Do you agree "greed is good"? If so, in what way?

No, I don't think so at all. I think greed is bad, but I think it's now legal. What Gekko is doing in the 1980s has now become legitimate. At one point in the movie, we say "Greed is now legal" - this sums it up.

What does it mean to you to do this sequel after 23 years? We all know how the first movie influenced the business world. Will this second installment make an impact on the world of business as well?

I don't think of this as a sequel, but more as a bookend. The impact of a sequel would have been in the 1990s when there was still a generation that would have remembered the film.

This film was important to me, because of the events of 2008 and its impact on the business world. This was a cataclysmic heart attack, and a serious warning to the world that it was living beyond its means. In the same vein, central banks of the United States let us all down by selling junk securities to the American public. The trust between banks and the people has to a certain large degree been endangered.
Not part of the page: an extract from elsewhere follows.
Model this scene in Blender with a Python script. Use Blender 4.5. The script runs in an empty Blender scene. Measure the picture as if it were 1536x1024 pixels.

China is now gripped by chasing wealth and there are definitely many Gekkos, Jakes and Buds here. What message do you think the movie can deliver to audiences here?

China is your story. In Wall Street: Money Never Sleeps I'm framing the US story, but certainly there are parallels. Your government, however, would never allow the banks to do what the US did in 2008. Certainly your government would have sent some of the bankers to jail by now.

In Money Never Sleeps, Wall Street guys tried to persuade some Chinese businessmen to invest in a new energy project. Why do you have such a China angle? Was it out of box office considerations, or simply a coincidence, or for some other reason?

No, the introduction of the Chinese sovereign wealth fund into the movie was done out of a sense of reality, because the Chinese government, the wealth funds, and investors play a huge role in Wall Street. They are the source of much new capital, and China has been in the forefront of solar research for future energy needs.

Do you have any plans to shoot a movie about China?

I would like to make a film in China, and have considered it several times, but one problem that keeps re-occurring is the barrier of censorship and what can and can't be done. I find the process somewhat political and tedious. But things change, and I hope to make a film in China. I have shot commercials there, and very much enjoyed the crews and the process.